_Set task_
Your task is to copy the listing exactly. Drop any pictures from the copy.
□ □ □ □
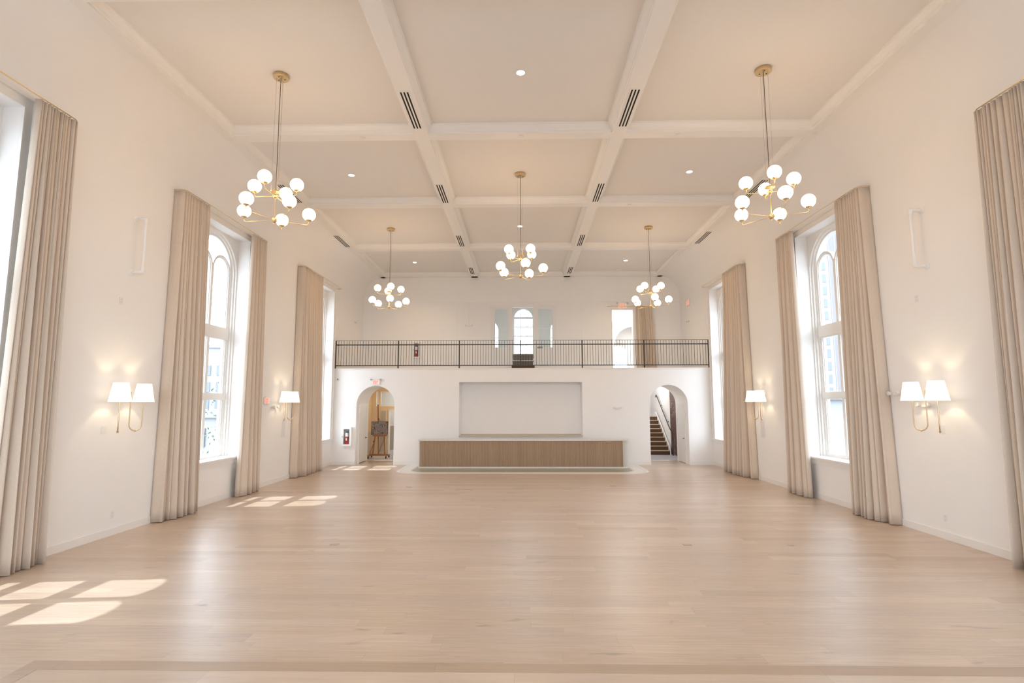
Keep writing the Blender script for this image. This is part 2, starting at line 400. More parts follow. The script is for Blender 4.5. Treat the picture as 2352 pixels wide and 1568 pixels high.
# masonry between the windows, outside the plaster (keeps daylight out of the wall thickness)
def arch_plate(mb, P, hw, zs, half, z0, z1, d0, d1):
    """rectangle half x (z0..z1) with a round-arched opening (half-width hw, spring zs) between depths d0 and d1. P maps (u,z,d)."""
    n = 20
    arc = [(hw*math.cos(PI-PI*k/n), zs+hw*math.sin(PI-PI*k/n)) for k in range(n+1)]
    for d in (d0, d1):
        for (ua, za), (ub, zb) in zip(arc[:-1], arc[1:]):
            mb.quad(P(ua, za, d), P(ub, zb, d), P(ub, z1, d), P(ua, z1, d))
        for sgn in (-1, 1):
            mb.quad(P(sgn*hw, z0, d), P(sgn*half, z0, d), P(sgn*half, z1, d), P(sgn*hw, z1, d))
    for (ua, za), (ub, zb) in zip(arc[:-1], arc[1:]):
        mb.quad(P(ua, za, d0), P(ub, zb, d0), P(ub, zb, d1), P(ua, za, d1))
    for sgn in (-1, 1):
        mb.quad(P(sgn*hw, z0, d0), P(sgn*hw, zs, d0), P(sgn*hw, zs, d1), P(sgn*hw, z0, d1))
def arc_band(mb, P, cu, zs, r0, r1, d0, d1, z0=None, n=20):
    """moulded arch ring from r0 (inner) to r1 with legs down to z0"""
    path = [PI*k/n for k in range(n+1)]
    pts = [(cu+r*0, 0) for r in ()]
    inner = [(cu-r0*math.cos(a), zs+r0*math.sin(a)) for a in path]; outer = [(cu-r1*math.cos(a), zs+r1*math.sin(a)) for a in path]
    if z0 is not None:
        inner = [(cu-r0, z0)] + inner + [(cu+r0, z0)]; outer = [(cu-r1, z0)] + outer + [(cu+r1, z0)]
    for i in range(len(inner)-1):
        a, b, c, d = inner[i], inner[i+1], outer[i+1], outer[i]
        mb.quad(P(*a, d0), P(*b, d0), P(*c, d0), P(*d, d0)); mb.quad(P(*a, d1), P(*b, d1), P(*c, d1), P(*d, d1))
        mb.quad(P(*a, d0), P(*b, d0), P(*b, d1), P(*a, d1)); mb.quad(P(*d, d0), P(*c, d0), P(*c, d1), P(*d, d1))
def pbox(mb, P, u0, u1, z0, z1, d0, d1):
    vs = [P(u, z, d) for d in (d0, d1) for z in (z0, z1) for u in (u0, u1)]
    mb.add(vs, [[0, 2, 3, 1], [4, 5, 7, 6], [0, 1, 5, 4], [2, 6, 7, 3], [1, 3, 7, 5], [0, 4, 6, 2]])
HW, ZS = 0.95, 5.88
wn_ = 0
for side, X, s in (('left', XL, -1), ('right', XR, 1)):
    for yc in WIN_Y:
        wn_ += 1
        P = lambda u, z, d, X=X, s=s, yc=yc: (X+s*d, yc+u, z)
        # deep plaster surround: flat plate with the round-headed opening
        mb = MB(); arch_plate(mb, P, HW, ZS, OH+0.02, OZ0-0.02, OZ1+0.02, 0.28, 0.40)
        root = mb.build('window_%d' % wn_, M['trim']); root['kind'] = 'structure'
        mb = MB()   # casing with a raised outer bead
        for sg in (-1, 1):
            pbox(mb, P, sg*(OH+0.02), sg*(OH+0.15), OZ0+0.006, OZ1+0.15, -0.032, 0.0)
            pbox(mb, P, sg*(OH+0.15), sg*(OH+0.205), OZ0+0.006, OZ1+0.205, -0.075, 0.0)
            pbox(mb, P, sg*OH, sg*(OH+0.02), OZ0+0.006, OZ1+0.02, -0.045, -0.001)
        pbox(mb, P, -OH-0.02, OH+0.02, OZ1+0.02, OZ1+0.15, -0.032, 0.0); pbox(mb, P, -OH-0.15, OH+0.15, OZ1+0.15, OZ1+0.205, -0.075, 0.0)
        pbox(mb, P, -OH, OH, OZ1, OZ1+0.02, -0.045, -0.001)
        mb.build('casing', M['trim'], root)
        mb = MB(); pbox(mb, P, -OH-0.24, OH+0.24, 0.99, OZ0+0.005, -0.085, 0.40); mb.build('sill', M['trim'], root)
        mb = MB(); pbox(mb, P, -OH-0.205, OH+0.205, 0.855, 0.99, -0.030, 0.0); mb.build('apron', M['trim'], root)
        # sash frame: stepped arch rings, mullion, two transoms, two round-headed lights
        mb = MB()
        arc_band(mb, P, 0, ZS, 0.90, 0.96, 0.33, 0.52, OZ0); arc_band(mb, P, 0, ZS, 0.845, 0.90, 0.38, 0.515, OZ0)
        pbox(mb, P, -0.050, 0.050, OZ0, 6.03, 0.395, 0.51)
        for zc0, zc1 in ((2.50, 2.68), (4.09, 4.42)):
            pbox(mb, P, -0.86, 0.86, zc0, zc1, 0.375, 0.51); pbox(mb, P, -0.855, 0.855, zc0+0.03, zc1-0.03, 0.355, 0.50)
        pbox(mb, P, -0.853, 0.853, OZ0, 1.12, 0.387, 0.505)
        for c in (-0.42, 0.42):
            arc_band(mb, P, c, 5.91, 0.365, 0.425, 0.40, 0.51, OZ0, 16); arc_band(mb, P, c, 5.91, 0.345, 0.365, 0.425, 0.495, OZ0, 16)
        mb.build('sash_frame', M['sash'], root)
        for c in (-0.42, 0.42):
            for za, zb in ((1.12, 2.50), (2.68, 4.09)):
                mb = MB(); mb.quad(P(c-0.37, za, 0.46), P(c+0.37, za, 0.46), P(c+0.37, zb, 0.46), P(c-0.37, zb, 0.46)); mb.build('pane', M['glass'], root)
            arc = [P(c-0.37, 4.42, 0.46), P(c+0.37, 4.42, 0.46)] + [P(c+0.37*math.cos(PI*k/14), 5.91+0.37*math.sin(PI*k/14), 0.46) for k in range(15)]
            mb = MB(); mb.add(arc, [list(range(len(arc)))]); mb.build('pane', M['glass'], root)
        # head light between the big arch and the two small ones
        up = [(0.88*math.cos(PI*k/20), ZS+0.88*math.sin(PI*k/20)) for k in range(21)]
        def low(u):
            z = ZS
            for c in (-0.42, 0.42):
                if abs(u-c) < 0.40: z = max(z, 5.91+math.sqrt(0.40**2-(u-c)**2))
            return z
        mb = MB()
        for (ua, za), (ub, zb) in zip(up[:-1], up[1:]):
            mb.quad(P(ua, za, 0.465), P(ub, zb, 0.465), P(ub, min(low(ub), zb), 0.465), P(ua, min(low(ua), za), 0.465))
        mb.build('pane', M['glass'], root)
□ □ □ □
_Full answer_
Keep writing the Blender script for this image. This is part 2, starting at line 400. More parts follow. The script is for Blender 4.5. Treat the picture as 2352 pixels wide and 1568 pixels high.
# masonry between the windows, outside the plaster (keeps daylight out of the wall thickness)
def arch_plate(mb, P, hw, zs, half, z0, z1, d0, d1):
    """rectangle half x (z0..z1) with a round-arched opening (half-width hw, spring zs) between depths d0 and d1. P maps (u,z,d)."""
    n = 20
    arc = [(hw*math.cos(PI-PI*k/n), zs+hw*math.sin(PI-PI*k/n)) for k in range(n+1)]
    for d in (d0, d1):
        for (ua, za), (ub, zb) in zip(arc[:-1], arc[1:]):
            mb.quad(P(ua, za, d), P(ub, zb, d), P(ub, z1, d), P(ua, z1, d))
        for sgn in (-1, 1):
            mb.quad(P(sgn*hw, z0, d), P(sgn*half, z0, d), P(sgn*half, z1, d), P(sgn*hw, z1, d))
    for (ua, za), (ub, zb) in zip(arc[:-1], arc[1:]):
        mb.quad(P(ua, za, d0), P(ub, zb, d0), P(ub, zb, d1), P(ua, za, d1))
    for sgn in (-1, 1):
        mb.quad(P(sgn*hw, z0, d0), P(sgn*hw, zs, d0), P(sgn*hw, zs, d1), P(sgn*hw, z0, d1))
def arc_band(mb, P, cu, zs, r0, r1, d0, d1, z0=None, n=20):
    """moulded arch ring from r0 (inner) to r1 with legs down to z0"""
    path = [PI*k/n for k in range(n+1)]
    pts = [(cu+r*0, 0) for r in ()]
    inner = [(cu-r0*math.cos(a), zs+r0*math.sin(a)) for a in path]; outer = [(cu-r1*math.cos(a), zs+r1*math.sin(a)) for a in path]
    if z0 is not None:
        inner = [(cu-r0, z0)] + inner + [(cu+r0, z0)]; outer = [(cu-r1, z0)] + outer + [(cu+r1, z0)]
    for i in range(len(inner)-1):
        a, b, c, d = inner[i], inner[i+1], outer[i+1], outer[i]
        mb.quad(P(*a, d0), P(*b, d0), P(*c, d0), P(*d, d0)); mb.quad(P(*a, d1), P(*b, d1), P(*c, d1), P(*d, d1))
        mb.quad(P(*a, d0), P(*b, d0), P(*b, d1), P(*a, d1)); mb.quad(P(*d, d0), P(*c, d0), P(*c, d1), P(*d, d1))
def pbox(mb, P, u0, u1, z0, z1, d0, d1):
    vs = [P(u, z, d) for d in (d0, d1) for z in (z0, z1) for u in (u0, u1)]
    mb.add(vs, [[0, 2, 3, 1], [4, 5, 7, 6], [0, 1, 5, 4], [2, 6, 7, 3], [1, 3, 7, 5], [0, 4, 6, 2]])
HW, ZS = 0.95, 5.88
wn_ = 0
for side, X, s in (('left', XL, -1), ('right', XR, 1)):
    for yc in WIN_Y:
        wn_ += 1
        P = lambda u, z, d, X=X, s=s, yc=yc: (X+s*d, yc+u, z)
        # deep plaster surround: flat plate with the round-headed opening
        mb = MB(); arch_plate(mb, P, HW, ZS, OH+0.02, OZ0-0.02, OZ1+0.02, 0.28, 0.40)
        root = mb.build('window_%d' % wn_, M['trim']); root['kind'] = 'structure'
        mb = MB()   # casing with a raised outer bead
        for sg in (-1, 1):
            pbox(mb, P, sg*(OH+0.02), sg*(OH+0.15), OZ0+0.006, OZ1+0.15, -0.032, 0.0)
            pbox(mb, P, sg*(OH+0.15), sg*(OH+0.205), OZ0+0.006, OZ1+0.205, -0.075, 0.0)
            pbox(mb, P, sg*OH, sg*(OH+0.02), OZ0+0.006, OZ1+0.02, -0.045, -0.001)
        pbox(mb, P, -OH-0.02, OH+0.02, OZ1+0.02, OZ1+0.15, -0.032, 0.0); pbox(mb, P, -OH-0.15, OH+0.15, OZ1+0.15, OZ1+0.205, -0.075, 0.0)
        pbox(mb, P, -OH, OH, OZ1, OZ1+0.02, -0.045, -0.001)
        mb.build('casing', M['trim'], root)
        mb = MB(); pbox(mb, P, -OH-0.24, OH+0.24, 0.99, OZ0+0.005, -0.085, 0.40); mb.build('sill', M['trim'], root)
        mb = MB(); pbox(mb, P, -OH-0.205, OH+0.205, 0.855, 0.99, -0.030, 0.0); mb.build('apron', M['trim'], root)
        # sash frame: stepped arch rings, mullion, two transoms, two round-headed lights
        mb = MB()
        arc_band(mb, P, 0, ZS, 0.90, 0.96, 0.33, 0.52, OZ0); arc_band(mb, P, 0, ZS, 0.845, 0.90, 0.38, 0.515, OZ0)
        pbox(mb, P, -0.050, 0.050, OZ0, 6.03, 0.395, 0.51)
        for zc0, zc1 in ((2.50, 2.68), (4.09, 4.42)):
            pbox(mb, P, -0.86, 0.86, zc0, zc1, 0.375, 0.51); pbox(mb, P, -0.855, 0.855, zc0+0.03, zc1-0.03, 0.355, 0.50)
        pbox(mb, P, -0.853, 0.853, OZ0, 1.12, 0.387, 0.505)
        for c in (-0.42, 0.42):
            arc_band(mb, P, c, 5.91, 0.365, 0.425, 0.40, 0.51, OZ0, 16); arc_band(mb, P, c, 5.91, 0.345, 0.365, 0.425, 0.495, OZ0, 16)
        mb.build('sash_frame', M['sash'], root)
        for c in (-0.42, 0.42):
            for za, zb in ((1.12, 2.50), (2.68, 4.09)):
                mb = MB(); mb.quad(P(c-0.37, za, 0.46), P(c+0.37, za, 0.46), P(c+0.37, zb, 0.46), P(c-0.37, zb, 0.46)); mb.build('pane', M['glass'], root)
            arc = [P(c-0.37, 4.42, 0.46), P(c+0.37, 4.42, 0.46)] + [P(c+0.37*math.cos(PI*k/14), 5.91+0.37*math.sin(PI*k/14), 0.46) for k in range(15)]
            mb = MB(); mb.add(arc, [list(range(len(arc)))]); mb.build('pane', M['glass'], root)
        # head light between the big arch and the two small ones
        up = [(0.88*math.cos(PI*k/20), ZS+0.88*math.sin(PI*k/20)) for k in range(21)]
        def low(u):
            z = ZS
            for c in (-0.42, 0.42):
                if abs(u-c) < 0.40: z = max(z, 5.91+math.sqrt(0.40**2-(u-c)**2))
            return z
        mb = MB()
        for (ua, za), (ub, zb) in zip(up[:-1], up[1:]):
            mb.quad(P(ua, za, 0.465), P(ub, zb, 0.465), P(ub, min(low(ub), zb), 0.465), P(ua, min(low(ua), za), 0.465))
        mb.build('pane', M['glass'], root)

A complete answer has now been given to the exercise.